#116 Mar/Apr 2001

Going After the Predators

In the 1990s, minority and working class communities benefited from a significant increase in home and small business lending. Exploiting the rising homeownership in these traditionally underserved communities, predatory lenders […]

In the 1990s, minority and working class communities benefited from a significant increase in home and small business lending. Exploiting the rising homeownership in these traditionally underserved communities, predatory lenders have been aggressively marketing their refinance and “debt consolidation” products in these neighborhoods. (See Shelterforce #109.)

Anatomy of a Predator
Subprime lenders charge high interest rates to compensate for the risk of blemished credit histories. Predatory lenders, however, are often deceitful about their terms, and make loans with unjustifiable features. For example, they trap borrowers into high interest rate loans by requiring steep “prepayment” penalties to refinance with another lender.

Balloon payments, under which most of the loan is due in less than 15 years, are another common abuse. Confronted with looming, growing balloon payments, borrowers are convinced to refinance into higher interest rate loans with more fees and points.

Still another abusive feature is so-called single premium credit insurance, which pays the loan in the event of death or disability. Added to the loan, credit insurance can equal 10 to 20 percent of the loan amount. Acquired outside of a loan transaction, it costs much less.

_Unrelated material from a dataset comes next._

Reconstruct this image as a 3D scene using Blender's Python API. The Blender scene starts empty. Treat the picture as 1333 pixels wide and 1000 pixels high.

NCRC agrees with Office of Thrift Supervision Director Ellen Seidman that community organizations need to establish neighborhood-warning systems, along with counseling programs and affordable loan programs for neighborhoods dominated by subprime lenders. NCRC can help by providing data analysis that identifies which lenders are subprime, which subprime lenders make loans with onerous terms and conditions, and in which neighborhoods subprime lenders have the highest market shares.

Legislative Action
Although critically important, stepped-up intervention efforts will not be enough on their own. Moreover, certain loan terms and conditions are inherently abusive and should be prohibited. We need anti-predatory lending legislation and regulation. Senators Sarbanes (D-MD) and Schumer (D-NY) and Representatives LaFalce (D-NY) and Schakowsky (D-IL) all introduced anti-predatory bills last year. As this article is being written, it is expected that all of the bills will be re-introduced shortly.

The LaFalce and Sarbanes bill, the Predatory Lending Consumer Protection Act, prohibits single premium credit insurance, balloon payments, and mandatory arbitration on high interest rate loans. It also limits the financing of points and fees, including any prepayment penalties, to 3 percent of the loan amount. The Schakowsky and Schumer bills, though similar, prohibit prepayment penalties altogether and ban flipping, the repeated re-financing of loans with the intention of adding points and fees.

Schumer and Schakowsky’s bills share some provisions with the CRA Modernization Act of 2001, introduced by Representatives Barrett and Gutierrez: lower CRA ratings for predatory lenders and mandatory disclosure of the Annual Percentage Rate (APR) and loan terms on HMDA (Home Mortgage Disclosure Act) data. The CRA Modernization Act also applies the Community Reinvestment Act to independent mortgage companies and all affiliates of bank holding companies. Updating and expanding CRA to more prime rate lenders is indispensable to increasing the amount of competition among lenders in underserved neighborhoods, providing alternatives to subprime and predatory lenders.

Advocates must also oppose so-called “reform” efforts promoted by segments of the lending industry. The Mortgage Bankers Association and other industry trade associations are floating a bill that would provide an up-front guarantee regarding closing costs. While the industry promotes this as a means to help consumers shop and compare loan costs, the proposal would eliminate legal remedies available to aggrieved borrowers under the Truth in Lending Act and the Real Estate Settlement Procedures Act.

Anti-predatory bills and regulations similar to the federal bills are also being introduced in more than 20 states and about half a dozen cities. North Carolina enacted the first bill, followed about one year later by ordinances in Chicago and Washington, DC.

Regulatory Action
Currently, the Federal Reserve Board is proposing to include the Annual Percentage Rate (APR) in the publicly available HMDA (Home Mortgage Disclosure Act) data. This would be critically important to allowing neighborhood warning systems to identify high cost lenders. The Federal Reserve is also proposing changes to its anti-predatory Regulation Z to prohibit certain abusive loan terms such as “due on demand” clauses. The proposed change to Regulation Z would add the cost of credit insurance to the points and fees trigger for defining a high cost loan. Although NCRC believes single premium credit insurance must be banned, this interim proposal would extend federal consumer protections to more high cost loans.

Community advocates have achieved tremendous victories in the fight against predatory lending, including voluntary efforts by industry to curb the most egregious abuses. But the critical tasks of community organizing and advocating must be intensified in order to pass anti-predatory bills and prevent the enactment of industry “reforms.” Considerable work remains to be done.